Khayali Pulao review: Prajakta Koli’s short film is simple, sweet and uplifting

Khayali Pulao, apart from boasting of a strong message on empowering women, highlights the power of hard work and self-belief.

Written by Arushi Jain | New Delhi | Updated: July 14, 2020 7:16:41 pm
khayali pulao, prajakta kohli Prajakta Koli’s Khayali Pulao is streaming on YouTube.

In times when streaming platforms are obsessed with dark and gory content, how comforting would it be to watch a feel-good, light-hearted, uplifting film? With this thought, I began watching the short film Khayali Pulao on YouTube. And, it indeed is comforting.

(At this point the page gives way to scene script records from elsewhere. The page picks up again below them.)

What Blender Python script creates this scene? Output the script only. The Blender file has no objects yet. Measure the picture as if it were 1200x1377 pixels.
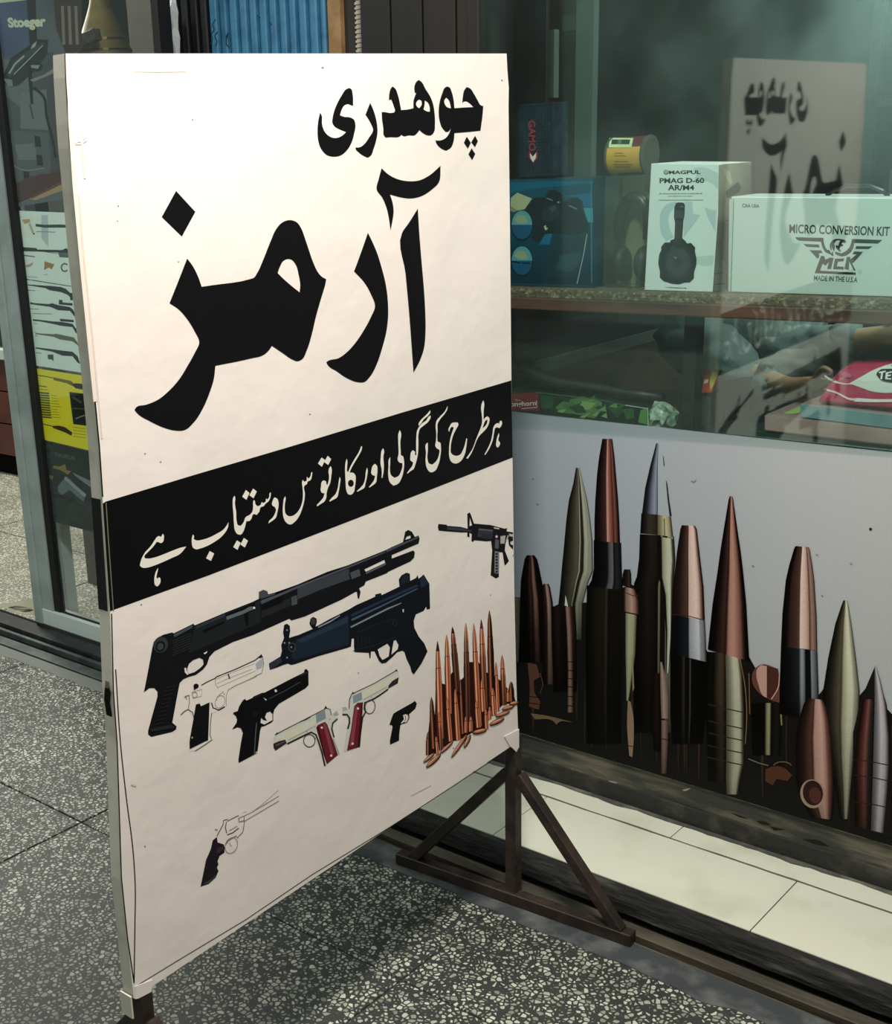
import bpy, bmesh, math, random
from mathutils import Vector, Matrix, geometry, noise

# ---------------------------------------------------------------- camera
F_PX = 1702.665
PPX, PPY = 388.745, 755.879
CH = 1.44
R = Matrix(((0.72990121, 0.16952153, -0.66219836),
            (0.68156895, -0.25424161, 0.68616687),
            (-0.05203832, -0.95216787, -0.30111187)))
CAM = Vector((0, 0, CH))
scn = bpy.context.scene
cd = bpy.data.cameras.new('camera'); cam = bpy.data.objects.new('camera', cd)
scn.collection.objects.link(cam); scn.camera = cam
cd.sensor_fit = 'AUTO'; cd.sensor_width = 36; cd.lens = F_PX/1377*36
cd.shift_x = (600-PPX)/1377; cd.shift_y = (PPY-688.5)/1377
cd.clip_start = .05
m = Matrix([[R[i][0], -R[i][1], -R[i][2]] for i in range(3)]).to_4x4()
m.translation = CAM; cam.matrix_world = m

# ---------------------------------------------------------------- world, lights, exposure
w = bpy.data.worlds.new('world'); scn.world = w; w.use_nodes = True
bg = w.node_tree.nodes['Background']
bg.inputs[0].default_value = (.66, .76, .73, 1); bg.inputs[1].default_value = .40
scn.view_settings.view_transform = 'Standard'; scn.view_settings.look = 'None'
scn.view_settings.exposure = 0.0; scn.view_settings.gamma = 1
scn.view_settings.use_curve_mapping = False

def area(name, loc, target, sx, sy, power, col):
    l = bpy.data.lights.new(name, 'AREA'); l.shape = 'RECTANGLE'; l.size = sx; l.size_y = sy
    l.energy = power; l.color = col
    o = bpy.data.objects.new(name, l); scn.collection.objects.link(o)
    o.location = loc
    o.rotation_euler = (Vector(target)-Vector(loc)).to_track_quat('-Z', 'Y').to_euler()
    return o
# the arcade's tube light over the passage
area('passage_light', (-.66, .95, 2.66), (-1.0, 1.2, 0), .26, .26, 66, (1.0, .945, .88))
# the tube light inside the shop behind the glass door
area('shop_light', (-5.0, 2.9, 2.5), (-4.2, 2.9, 0), .6, .3, 80, (1.0, .98, .90))
area('passage_light', (-3.7, .2, 2.9), (-3.3, 1.2, 0), .3, .3, 26, (.93, 1.0, .95))  # added fill lamp, brightens the door leaflets and left floor
# added fill lamps for the mirrored opposite wall and the dark display room
area('opposite_wall_fill', (-2.3, -3.1, 2.9), (-2.2, -4.2, 1.7), 1.6, .3, 115, (.95, 1.0, .97))
area('display_fill', (-.55, 2.75, 2.45), (-1.0, 2.9, .8), 1.2, .2, 26, (.95, 1.0, .96))

# ---------------------------------------------------------------- helpers
def h2l(h):
    if not isinstance(h, str): return tuple(h)
    h = h.lstrip('#'); c = [int(h[i:i+2], 16)/255 for i in (0, 2, 4)]
    return tuple((x/12.92 if x <= .04045 else ((x+.055)/1.055)**2.4) for x in c)
def ray(p): return R @ Vector((p[0]-PPX, p[1]-PPY, F_PX))
def at_z(p, z=0.): r = ray(p); return CAM + r*((z-CH)/r.z)
def at_x(p, x): r = ray(p); return CAM + r*(x/r.x)
def at_y(p, y): r = ray(p); return CAM + r*(y/r.y)
def mx(x): return lambda p, l=0.: at_x(p, x)+Vector((l, 0, 0))
def my(y): return lambda p, l=0.: at_y(p, y)+Vector((0, -l, 0))

MATS = {}
def mat(name, col, rough=.6, metal=0., bump=None, var=None, spec=.5):
    """col; bump=(scale,strength); var=(scale,colour2,lo,hi[,detail])"""
    if name in MATS: return MATS[name]
    m = bpy.data.materials.new(name); m.use_nodes = True; MATS[name] = m
    nt = m.node_tree; b = nt.nodes['Principled BSDF']
    b.inputs['Base Color'].default_value = (*h2l(col), 1)
    b.inputs['Roughness'].default_value = rough; b.inputs['Metallic'].default_value = metal
    b.inputs['Specular IOR Level'].default_value = spec
    tc = nt.nodes.new('ShaderNodeTexCoord'); mp = nt.nodes.new('ShaderNodeMapping')
    ge = nt.nodes.new('ShaderNodeNewGeometry')
    nt.links.new(ge.outputs['Position'], mp.inputs['Vector'])
    m['map'] = mp.name
    if var:
        n = nt.nodes.new('ShaderNodeTexNoise'); n.inputs['Scale'].default_value = var[0]
        n.inputs['Detail'].default_value = var[4] if len(var) > 4 else 6
        nt.links.new(mp.outputs[0], n.inputs['Vector'])
        r = nt.nodes.new('ShaderNodeValToRGB')
        r.color_ramp.elements[0].position = var[2]; r.color_ramp.elements[1].position = var[3]
        r.color_ramp.elements[0].color = (*h2l(col), 1); r.color_ramp.elements[1].color = (*h2l(var[1]), 1)
        nt.links.new(n.outputs['Fac'], r.inputs[0]); nt.links.new(r.outputs[0], b.inputs['Base Color'])
    if bump:
        n = nt.nodes.new('ShaderNodeTexNoise'); n.inputs['Scale'].default_value = bump[0]
        n.inputs['Detail'].default_value = 5
        nt.links.new(mp.outputs[0], n.inputs['Vector'])
        bn = nt.nodes.new('ShaderNodeBump'); bn.inputs['Strength'].default_value = bump[1]
        bn.inputs['Distance'].default_value = .01
        nt.links.new(n.outputs['Fac'], bn.inputs['Height']); nt.links.new(bn.outputs[0], b.inputs['Normal'])
    return m

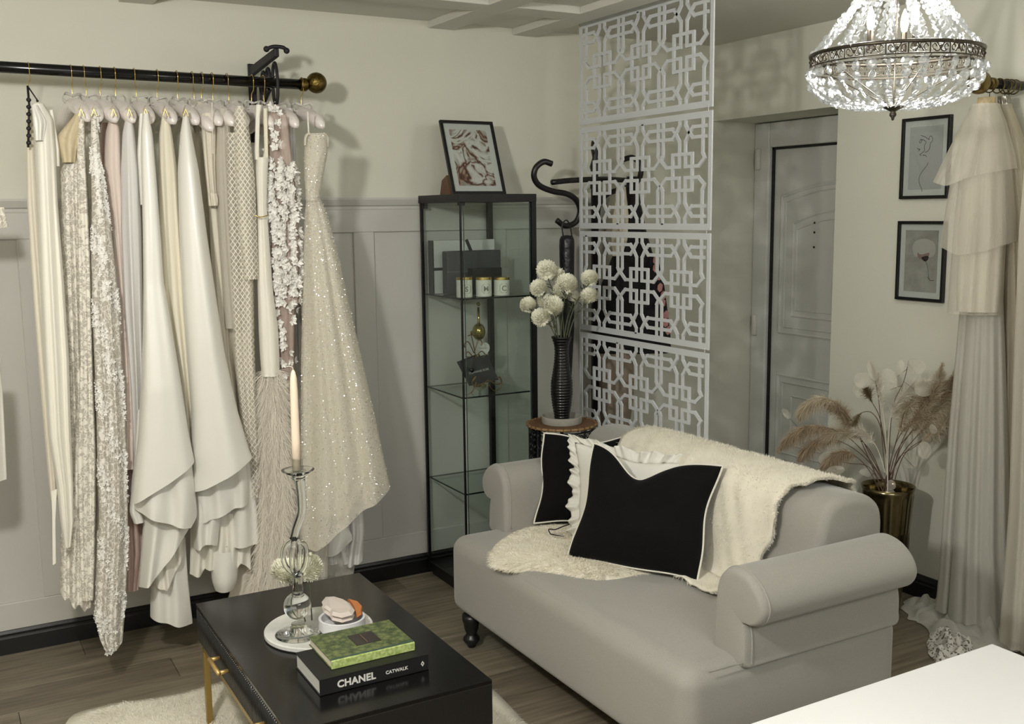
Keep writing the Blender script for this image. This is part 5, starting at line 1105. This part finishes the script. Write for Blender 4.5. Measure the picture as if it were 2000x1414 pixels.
# ------------------------------------------------------------------ black and floral coats on the coat stand
g = root('black_coat', tuple(onY(1210, 560, 4.0)), 'long black coat with one pink floral edge hanging behind the white screen', 'coat')
M_coat = mat('black_wool', '#101012', .9, sheen=.1); M_flo = mat('dusty_pink_floral', '#b07f7c', .8)
layer('coat_body', M_coat, g, [(345, 1224, 1244), (400, 1222, 1252), (450, 1214, 1262), (500, 1196, 1276), (560, 1172, 1296), (640, 1158, 1306), (688, 1154, 1312)], (2.72, 3.93), .06, A=.014, nf=3, seed=70)
_, G, Nn = layer('floral_lining', M_coat, g, [(500, 1268, 1284), (560, 1282, 1298), (640, 1296, 1308), (660, 1298, 1310)], (2.66, 3.82), .012, A=.004, nf=1, seed=71)
V = []; F = []
for i in range(9):
    t = (i+.5)/9; p = G[int(t*(len(G)-1)), G.shape[1]//2+(-4 if i % 2 else 4)]; k = len(V); d = .016
    V += [p+np.array([x*d, -.004, z*d*1.3]) for x, z in ((-1, -.4), (-.3, -1), (.8, -.6), (1, .5), (0, 1), (-.9, .5))]; F.append(tuple(range(k, k+6)))
part('printed_flower', MB().add(V, F), M_flo, g, kind='stuff')
g = root('cream_scarf', tuple(onY(1190, 470, 3.95)), 'cream cloth hanging on the coat stand beside the black coat', 'scarf')
layer('cloth', M_beigeg, g, [(365, 1204, 1222), (420, 1196, 1228), (470, 1192, 1226), (500, 1196, 1214)], (2.70, 3.86), .02, A=.01, nf=2, seed=72)
g = root('taupe_bag', tuple(onY(1200, 720, 3.9)), 'taupe cloth bag low on the coat stand', 'bag')
layer('cloth', mat('taupe_cloth', '#8f8273', .9), g, [(668, 1178, 1222), (700, 1168, 1236), (770, 1168, 1238), (830, 1174, 1230)], (2.74, 3.9), .05, A=.01, nf=2, seed=73)
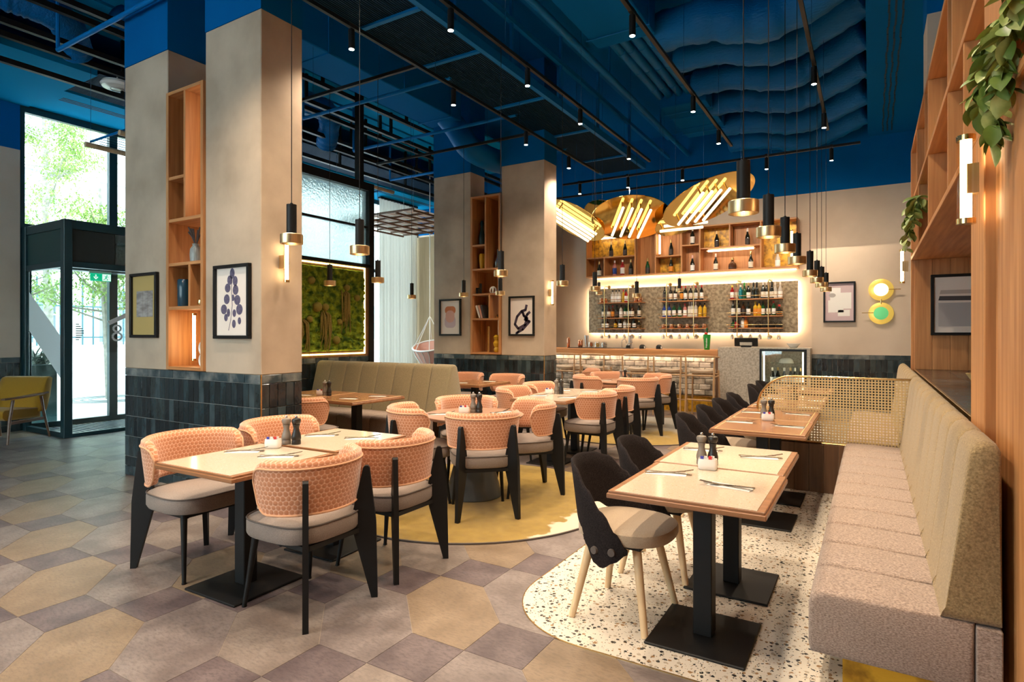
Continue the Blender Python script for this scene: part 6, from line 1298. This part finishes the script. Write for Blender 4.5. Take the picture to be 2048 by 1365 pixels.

Asha (Prajakta Koli) is a class topper in a small village in Haryana. When we meet her, she is cooking her own ‘khayali pulao’ (daydreaming) until her sports coach Kharab Sir (Yashpal Sharma) announces he is forming a handball team for a match on Republic Day. Asha, who is good in academics, is determined to be a part of this team. Her teacher, coach, friend and mother are unable to fathom her sudden obsession with sports. However, the audience is told, it is not for her love for the sport, but its the uniform, a T-shirt and shorts, that entices her.

Like any social drama that spotlights everything wrong in our society, Khayali Pulao is also a commentary on gender bias. It also has characters who are regressive: a father who is offended by a village girl wearing jeans and t-shirt; a mother who wonders who will marry that girl. But, never does it make you feel uncomfortable. Instead, it is a short film with a simple narrative which gives us something to think about without being preachy.

Writer-director Tarun Dudeja has suggested the reason for Asha’s progressive nature to be her access to the internet, thus focusing on the impact of technology in the growth of a society. For instance, when Asha is told she can’t be in the school’s team, she pays to access the internet and learns the techniques of the game on YouTube.

yashpal sharma Yashpal Sharma in Khayali Pulao.

This story has no villains. Yashpal Sharma, as a sports coach, has delivered a controlled performance where he does only what is required of him. He is not mean or abusive towards a student. He just cares about forming a strong team. Internet sensation Prajakta Kohli does most of the talking through her expressive face and is decent with her Haryanvi accent.

To me, Khayali Pulao, apart from boasting of a strong message on empowering women, highlights the power of hard work and self-belief.